His first manually-operated solar-sintering machine was testedjust a year ago in the desert of North-Africa with very positive results that led to the development of the current larger and fully-automated computer driven version, the Solar-Sinter. He took his experimental machine to the Sahara desert for a 2-week test-drive. The machine and the results of these first experiments showed the initial significant steps towards what cab safely be considered a revolutionary production tool of great potential.

In a world increasingly concerned about energy production and raw material shortages, this project explores the potential of desert manufacturing, where energy and material exist in great abundance. Sunlight and sand are used as raw energy and material to produce glass objects using a 3D printing process. Solar-sintering aims to raise questions about the future of manufacturing and triggers dreams of the full utilization of the production potential of our most efficient energy resource.
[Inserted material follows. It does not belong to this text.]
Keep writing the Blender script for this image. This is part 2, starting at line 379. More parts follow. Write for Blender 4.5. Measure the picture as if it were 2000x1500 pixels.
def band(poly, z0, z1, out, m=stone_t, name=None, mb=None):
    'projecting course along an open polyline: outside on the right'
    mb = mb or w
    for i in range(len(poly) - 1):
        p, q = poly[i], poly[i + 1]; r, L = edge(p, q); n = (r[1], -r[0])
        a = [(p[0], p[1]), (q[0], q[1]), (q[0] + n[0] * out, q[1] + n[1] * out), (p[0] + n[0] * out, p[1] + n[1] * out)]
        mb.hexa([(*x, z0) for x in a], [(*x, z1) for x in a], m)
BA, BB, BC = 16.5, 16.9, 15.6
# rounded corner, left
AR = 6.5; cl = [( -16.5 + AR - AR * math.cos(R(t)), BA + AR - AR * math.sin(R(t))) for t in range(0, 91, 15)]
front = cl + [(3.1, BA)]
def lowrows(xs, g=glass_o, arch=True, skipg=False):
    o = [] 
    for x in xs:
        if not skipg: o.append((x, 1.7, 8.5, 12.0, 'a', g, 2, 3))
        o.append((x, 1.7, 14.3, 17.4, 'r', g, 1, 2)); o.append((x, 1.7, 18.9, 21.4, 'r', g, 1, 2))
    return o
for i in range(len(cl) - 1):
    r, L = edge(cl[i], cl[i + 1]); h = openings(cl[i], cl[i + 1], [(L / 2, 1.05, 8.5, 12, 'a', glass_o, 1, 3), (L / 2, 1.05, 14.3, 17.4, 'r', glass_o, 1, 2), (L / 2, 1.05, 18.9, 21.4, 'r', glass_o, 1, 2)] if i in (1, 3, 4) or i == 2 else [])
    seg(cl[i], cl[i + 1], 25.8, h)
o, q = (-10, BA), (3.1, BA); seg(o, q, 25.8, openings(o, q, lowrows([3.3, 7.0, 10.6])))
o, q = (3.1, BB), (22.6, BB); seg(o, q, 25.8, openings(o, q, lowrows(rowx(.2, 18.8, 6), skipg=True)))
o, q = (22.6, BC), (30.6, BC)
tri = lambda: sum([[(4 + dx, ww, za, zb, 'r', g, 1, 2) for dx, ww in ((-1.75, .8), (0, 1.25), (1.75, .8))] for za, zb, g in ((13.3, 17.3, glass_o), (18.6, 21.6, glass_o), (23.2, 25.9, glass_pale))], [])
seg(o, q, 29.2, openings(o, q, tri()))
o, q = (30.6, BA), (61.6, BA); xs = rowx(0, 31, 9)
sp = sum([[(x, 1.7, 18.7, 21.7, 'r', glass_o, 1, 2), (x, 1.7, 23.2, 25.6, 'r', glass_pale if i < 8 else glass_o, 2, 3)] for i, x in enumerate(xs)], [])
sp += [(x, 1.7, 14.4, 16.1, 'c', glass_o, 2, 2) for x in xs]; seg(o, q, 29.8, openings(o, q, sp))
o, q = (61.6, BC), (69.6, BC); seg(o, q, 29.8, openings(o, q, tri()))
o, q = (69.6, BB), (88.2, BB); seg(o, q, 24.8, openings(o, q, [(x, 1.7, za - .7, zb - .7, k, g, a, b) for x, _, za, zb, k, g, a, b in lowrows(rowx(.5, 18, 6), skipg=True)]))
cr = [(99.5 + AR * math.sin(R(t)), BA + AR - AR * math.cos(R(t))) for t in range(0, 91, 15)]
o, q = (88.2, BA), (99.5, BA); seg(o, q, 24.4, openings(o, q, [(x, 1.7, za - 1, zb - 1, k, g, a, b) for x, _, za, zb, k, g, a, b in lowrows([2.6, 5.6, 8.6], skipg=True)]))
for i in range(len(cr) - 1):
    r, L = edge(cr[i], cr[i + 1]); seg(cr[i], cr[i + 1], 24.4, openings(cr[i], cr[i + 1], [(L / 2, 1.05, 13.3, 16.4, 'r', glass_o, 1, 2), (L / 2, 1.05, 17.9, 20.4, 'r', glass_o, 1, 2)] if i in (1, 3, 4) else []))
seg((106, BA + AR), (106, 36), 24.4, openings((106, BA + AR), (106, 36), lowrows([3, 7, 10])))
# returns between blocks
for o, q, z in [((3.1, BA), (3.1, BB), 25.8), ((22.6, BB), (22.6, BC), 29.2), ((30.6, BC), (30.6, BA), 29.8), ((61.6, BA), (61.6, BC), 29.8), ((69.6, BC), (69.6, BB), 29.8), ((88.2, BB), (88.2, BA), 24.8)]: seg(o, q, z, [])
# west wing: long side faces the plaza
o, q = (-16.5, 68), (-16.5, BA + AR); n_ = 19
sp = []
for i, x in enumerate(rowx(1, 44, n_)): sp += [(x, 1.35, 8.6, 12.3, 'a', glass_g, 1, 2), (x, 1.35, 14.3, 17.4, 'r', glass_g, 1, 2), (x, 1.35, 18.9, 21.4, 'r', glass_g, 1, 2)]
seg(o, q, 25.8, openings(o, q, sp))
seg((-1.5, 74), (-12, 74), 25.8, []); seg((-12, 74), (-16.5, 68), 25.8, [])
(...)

You have jusr read the stories of two people who dare to think out of the box, envision and create something innovative and useful. With the recent passing of Steve Jobs, who many considered the Frank Lloyd Wright of the technology industry, architects should aim to pursue the same level of great and ambitious work, and the desire to unify architecture similar to how these great visionaries unified their ideas. Steve Jobs created the need for a product, then designed the product and the technology to be able to realize those products. Likewise, architecture and architects should aim to unify the building, the experience, the structure, the material and the technology to make it all possible.